EXERCISE INSTRUCTIONS: Quote the material below exactly as written, from the first line to the line that holds "flat_tyre(.213, .335, .215, 'worn", endpoints included.

start GIVEN INFORMATION

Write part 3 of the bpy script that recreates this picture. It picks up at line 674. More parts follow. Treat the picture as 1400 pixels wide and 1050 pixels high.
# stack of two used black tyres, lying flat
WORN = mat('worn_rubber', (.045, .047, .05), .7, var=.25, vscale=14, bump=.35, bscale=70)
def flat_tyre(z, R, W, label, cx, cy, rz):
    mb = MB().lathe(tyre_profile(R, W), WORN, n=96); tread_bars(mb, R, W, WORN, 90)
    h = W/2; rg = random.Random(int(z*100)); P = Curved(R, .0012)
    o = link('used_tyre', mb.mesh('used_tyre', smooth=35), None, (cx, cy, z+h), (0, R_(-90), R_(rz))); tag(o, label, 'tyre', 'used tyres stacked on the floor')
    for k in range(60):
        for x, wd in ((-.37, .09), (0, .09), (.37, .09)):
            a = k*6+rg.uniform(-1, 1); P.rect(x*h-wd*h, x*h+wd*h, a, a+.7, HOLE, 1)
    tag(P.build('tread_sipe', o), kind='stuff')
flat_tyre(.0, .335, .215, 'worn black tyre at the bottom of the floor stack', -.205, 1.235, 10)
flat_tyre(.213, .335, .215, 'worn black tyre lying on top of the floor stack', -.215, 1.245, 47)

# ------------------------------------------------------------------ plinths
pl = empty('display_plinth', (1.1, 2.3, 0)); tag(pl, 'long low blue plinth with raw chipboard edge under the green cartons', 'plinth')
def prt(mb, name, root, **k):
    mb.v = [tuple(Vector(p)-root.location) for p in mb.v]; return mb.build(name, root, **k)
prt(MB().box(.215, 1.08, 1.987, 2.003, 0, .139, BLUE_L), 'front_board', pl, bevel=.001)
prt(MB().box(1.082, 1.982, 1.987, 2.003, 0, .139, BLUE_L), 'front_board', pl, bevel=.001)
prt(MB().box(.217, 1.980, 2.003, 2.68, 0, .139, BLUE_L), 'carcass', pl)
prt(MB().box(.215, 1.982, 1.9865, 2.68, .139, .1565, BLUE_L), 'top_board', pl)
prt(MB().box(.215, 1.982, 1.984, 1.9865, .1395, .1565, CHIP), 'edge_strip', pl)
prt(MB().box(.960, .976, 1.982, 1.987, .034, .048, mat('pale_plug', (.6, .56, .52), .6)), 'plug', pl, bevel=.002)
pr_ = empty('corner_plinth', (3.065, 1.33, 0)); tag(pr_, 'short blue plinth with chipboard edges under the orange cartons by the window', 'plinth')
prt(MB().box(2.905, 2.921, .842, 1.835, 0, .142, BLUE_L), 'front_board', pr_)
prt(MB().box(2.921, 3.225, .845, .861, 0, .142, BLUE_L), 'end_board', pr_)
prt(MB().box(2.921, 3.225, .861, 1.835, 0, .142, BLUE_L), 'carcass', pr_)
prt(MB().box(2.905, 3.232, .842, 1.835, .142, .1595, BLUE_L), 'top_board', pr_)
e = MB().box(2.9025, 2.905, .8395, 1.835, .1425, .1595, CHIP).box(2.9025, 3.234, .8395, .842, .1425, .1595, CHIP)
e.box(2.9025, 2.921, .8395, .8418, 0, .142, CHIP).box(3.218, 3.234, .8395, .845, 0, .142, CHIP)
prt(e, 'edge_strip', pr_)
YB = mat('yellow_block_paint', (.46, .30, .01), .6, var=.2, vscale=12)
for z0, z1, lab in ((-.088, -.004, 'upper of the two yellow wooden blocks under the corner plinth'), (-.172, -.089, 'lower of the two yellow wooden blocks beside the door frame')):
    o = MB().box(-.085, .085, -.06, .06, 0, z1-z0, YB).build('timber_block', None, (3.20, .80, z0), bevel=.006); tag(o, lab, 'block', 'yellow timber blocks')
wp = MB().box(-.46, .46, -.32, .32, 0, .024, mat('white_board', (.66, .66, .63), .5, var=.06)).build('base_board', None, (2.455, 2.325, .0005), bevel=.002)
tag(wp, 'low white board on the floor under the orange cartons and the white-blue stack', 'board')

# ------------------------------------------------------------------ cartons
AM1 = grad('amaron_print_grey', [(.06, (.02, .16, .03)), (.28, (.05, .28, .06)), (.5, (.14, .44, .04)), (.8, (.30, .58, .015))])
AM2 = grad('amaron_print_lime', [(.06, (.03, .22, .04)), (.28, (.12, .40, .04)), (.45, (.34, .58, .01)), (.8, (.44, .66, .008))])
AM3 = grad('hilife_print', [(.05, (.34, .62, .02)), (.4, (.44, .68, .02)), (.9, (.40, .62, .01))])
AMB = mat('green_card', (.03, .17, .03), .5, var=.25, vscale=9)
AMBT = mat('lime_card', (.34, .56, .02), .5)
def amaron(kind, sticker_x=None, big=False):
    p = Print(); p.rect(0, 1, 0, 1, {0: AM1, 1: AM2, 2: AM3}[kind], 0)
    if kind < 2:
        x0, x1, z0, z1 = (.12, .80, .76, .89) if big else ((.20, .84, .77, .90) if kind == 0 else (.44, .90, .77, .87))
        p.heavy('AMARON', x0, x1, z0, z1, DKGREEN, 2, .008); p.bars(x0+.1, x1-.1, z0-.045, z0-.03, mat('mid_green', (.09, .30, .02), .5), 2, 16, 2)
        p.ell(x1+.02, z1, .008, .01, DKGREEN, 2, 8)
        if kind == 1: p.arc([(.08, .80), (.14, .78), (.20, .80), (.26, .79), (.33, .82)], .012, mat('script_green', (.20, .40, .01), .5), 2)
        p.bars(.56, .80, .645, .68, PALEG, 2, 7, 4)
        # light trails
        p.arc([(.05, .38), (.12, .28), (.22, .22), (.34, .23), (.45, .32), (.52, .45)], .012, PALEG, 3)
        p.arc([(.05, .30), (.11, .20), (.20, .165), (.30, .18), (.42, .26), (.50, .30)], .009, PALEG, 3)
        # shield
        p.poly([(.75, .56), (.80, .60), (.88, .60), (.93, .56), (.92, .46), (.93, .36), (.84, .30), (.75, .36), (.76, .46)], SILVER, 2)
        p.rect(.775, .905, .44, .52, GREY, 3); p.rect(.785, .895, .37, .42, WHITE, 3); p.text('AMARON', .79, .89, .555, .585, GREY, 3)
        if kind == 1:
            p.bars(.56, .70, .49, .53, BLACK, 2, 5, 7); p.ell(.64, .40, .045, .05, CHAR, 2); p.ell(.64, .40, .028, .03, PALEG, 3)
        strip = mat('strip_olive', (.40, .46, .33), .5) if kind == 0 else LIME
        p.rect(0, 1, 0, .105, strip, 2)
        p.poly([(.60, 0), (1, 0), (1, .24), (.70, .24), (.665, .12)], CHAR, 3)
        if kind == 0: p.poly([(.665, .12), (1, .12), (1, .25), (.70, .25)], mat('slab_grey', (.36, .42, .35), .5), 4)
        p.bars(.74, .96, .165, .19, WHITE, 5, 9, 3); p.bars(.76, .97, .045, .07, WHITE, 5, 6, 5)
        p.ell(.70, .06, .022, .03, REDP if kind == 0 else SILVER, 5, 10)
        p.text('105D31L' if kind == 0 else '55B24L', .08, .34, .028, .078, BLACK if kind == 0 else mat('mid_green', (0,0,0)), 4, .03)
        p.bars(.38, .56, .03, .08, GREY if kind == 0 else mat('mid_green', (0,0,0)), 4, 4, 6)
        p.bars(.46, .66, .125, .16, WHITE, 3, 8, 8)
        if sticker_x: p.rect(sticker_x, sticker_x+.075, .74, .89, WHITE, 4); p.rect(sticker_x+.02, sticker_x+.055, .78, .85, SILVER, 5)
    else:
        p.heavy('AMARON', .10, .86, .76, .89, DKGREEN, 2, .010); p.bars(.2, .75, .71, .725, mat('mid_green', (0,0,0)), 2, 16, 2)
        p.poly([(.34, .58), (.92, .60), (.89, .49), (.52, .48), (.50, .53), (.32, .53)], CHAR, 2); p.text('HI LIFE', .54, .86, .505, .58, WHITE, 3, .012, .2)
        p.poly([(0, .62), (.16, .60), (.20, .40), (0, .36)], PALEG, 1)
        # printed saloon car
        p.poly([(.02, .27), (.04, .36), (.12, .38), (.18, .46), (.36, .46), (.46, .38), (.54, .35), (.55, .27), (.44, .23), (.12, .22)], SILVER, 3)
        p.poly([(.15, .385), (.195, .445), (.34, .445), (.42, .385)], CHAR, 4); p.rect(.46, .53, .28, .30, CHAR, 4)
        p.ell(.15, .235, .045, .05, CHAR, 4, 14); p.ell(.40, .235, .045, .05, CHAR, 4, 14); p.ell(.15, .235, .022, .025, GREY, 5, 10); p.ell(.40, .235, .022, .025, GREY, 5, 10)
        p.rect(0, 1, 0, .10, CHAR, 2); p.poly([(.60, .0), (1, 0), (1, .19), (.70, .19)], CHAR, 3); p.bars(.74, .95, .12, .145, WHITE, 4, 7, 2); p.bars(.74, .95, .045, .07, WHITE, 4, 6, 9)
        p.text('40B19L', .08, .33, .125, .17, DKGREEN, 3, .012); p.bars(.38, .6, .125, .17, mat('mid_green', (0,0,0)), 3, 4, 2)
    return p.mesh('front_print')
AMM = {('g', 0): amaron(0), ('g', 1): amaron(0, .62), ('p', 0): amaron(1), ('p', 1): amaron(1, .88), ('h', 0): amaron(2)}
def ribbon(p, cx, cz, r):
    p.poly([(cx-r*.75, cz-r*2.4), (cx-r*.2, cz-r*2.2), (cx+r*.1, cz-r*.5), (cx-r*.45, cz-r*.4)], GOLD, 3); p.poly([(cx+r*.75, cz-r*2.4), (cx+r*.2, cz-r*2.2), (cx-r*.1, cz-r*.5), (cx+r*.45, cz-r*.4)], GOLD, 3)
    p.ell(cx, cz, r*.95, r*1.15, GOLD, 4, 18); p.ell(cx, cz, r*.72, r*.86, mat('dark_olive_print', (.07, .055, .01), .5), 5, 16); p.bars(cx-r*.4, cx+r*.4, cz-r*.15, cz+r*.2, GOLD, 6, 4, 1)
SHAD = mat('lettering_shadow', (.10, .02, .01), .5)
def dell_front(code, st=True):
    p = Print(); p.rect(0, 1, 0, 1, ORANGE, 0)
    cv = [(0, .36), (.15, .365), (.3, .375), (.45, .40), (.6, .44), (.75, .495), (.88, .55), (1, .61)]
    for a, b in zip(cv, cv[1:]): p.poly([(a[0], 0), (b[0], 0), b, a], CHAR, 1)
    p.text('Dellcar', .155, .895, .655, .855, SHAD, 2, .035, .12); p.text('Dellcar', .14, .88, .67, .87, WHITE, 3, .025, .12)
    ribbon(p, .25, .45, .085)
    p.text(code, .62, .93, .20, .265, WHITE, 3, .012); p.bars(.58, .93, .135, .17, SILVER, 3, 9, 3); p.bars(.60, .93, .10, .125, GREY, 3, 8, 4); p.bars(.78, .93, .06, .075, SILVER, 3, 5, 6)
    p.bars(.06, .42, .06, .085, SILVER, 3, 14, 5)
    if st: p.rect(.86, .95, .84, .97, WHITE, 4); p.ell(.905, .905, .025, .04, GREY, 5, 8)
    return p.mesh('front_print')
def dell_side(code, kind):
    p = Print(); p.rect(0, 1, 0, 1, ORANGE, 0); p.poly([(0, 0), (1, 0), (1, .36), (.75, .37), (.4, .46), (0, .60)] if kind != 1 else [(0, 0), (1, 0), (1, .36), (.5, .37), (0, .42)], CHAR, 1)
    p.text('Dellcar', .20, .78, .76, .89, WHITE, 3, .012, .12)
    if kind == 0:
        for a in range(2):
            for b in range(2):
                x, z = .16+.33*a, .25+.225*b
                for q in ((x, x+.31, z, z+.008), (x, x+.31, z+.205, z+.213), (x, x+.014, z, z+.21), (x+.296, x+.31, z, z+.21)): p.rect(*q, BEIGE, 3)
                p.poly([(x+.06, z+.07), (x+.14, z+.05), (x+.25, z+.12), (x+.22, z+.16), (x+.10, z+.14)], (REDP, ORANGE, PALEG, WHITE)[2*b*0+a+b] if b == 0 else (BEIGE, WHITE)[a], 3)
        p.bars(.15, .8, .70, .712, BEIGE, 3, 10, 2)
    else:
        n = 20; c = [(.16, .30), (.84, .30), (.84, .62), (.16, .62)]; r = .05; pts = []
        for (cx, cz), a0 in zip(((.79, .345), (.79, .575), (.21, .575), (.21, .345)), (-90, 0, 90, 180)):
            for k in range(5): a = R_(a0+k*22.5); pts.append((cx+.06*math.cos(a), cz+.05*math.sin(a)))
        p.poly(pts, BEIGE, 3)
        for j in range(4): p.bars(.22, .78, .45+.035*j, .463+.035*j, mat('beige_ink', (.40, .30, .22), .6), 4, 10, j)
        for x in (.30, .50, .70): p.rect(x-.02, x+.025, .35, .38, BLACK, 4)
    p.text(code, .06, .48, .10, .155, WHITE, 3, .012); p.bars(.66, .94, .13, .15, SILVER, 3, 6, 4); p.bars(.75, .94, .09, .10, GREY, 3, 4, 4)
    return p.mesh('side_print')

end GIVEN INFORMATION

ANSWER TO THE EXERCISE:
Write part 3 of the bpy script that recreates this picture. It picks up at line 674. More parts follow. Treat the picture as 1400 pixels wide and 1050 pixels high.
# stack of two used black tyres, lying flat
WORN = mat('worn_rubber', (.045, .047, .05), .7, var=.25, vscale=14, bump=.35, bscale=70)
def flat_tyre(z, R, W, label, cx, cy, rz):
    mb = MB().lathe(tyre_profile(R, W), WORN, n=96); tread_bars(mb, R, W, WORN, 90)
    h = W/2; rg = random.Random(int(z*100)); P = Curved(R, .0012)
    o = link('used_tyre', mb.mesh('used_tyre', smooth=35), None, (cx, cy, z+h), (0, R_(-90), R_(rz))); tag(o, label, 'tyre', 'used tyres stacked on the floor')
    for k in range(60):
        for x, wd in ((-.37, .09), (0, .09), (.37, .09)):
            a = k*6+rg.uniform(-1, 1); P.rect(x*h-wd*h, x*h+wd*h, a, a+.7, HOLE, 1)
    tag(P.build('tread_sipe', o), kind='stuff')
flat_tyre(.0, .335, .215, 'worn black tyre at the bottom of the floor stack', -.205, 1.235, 10)
flat_tyre(.213, .335, .215, 'worn black tyre lying on top of the floor stack', -.215, 1.245, 47)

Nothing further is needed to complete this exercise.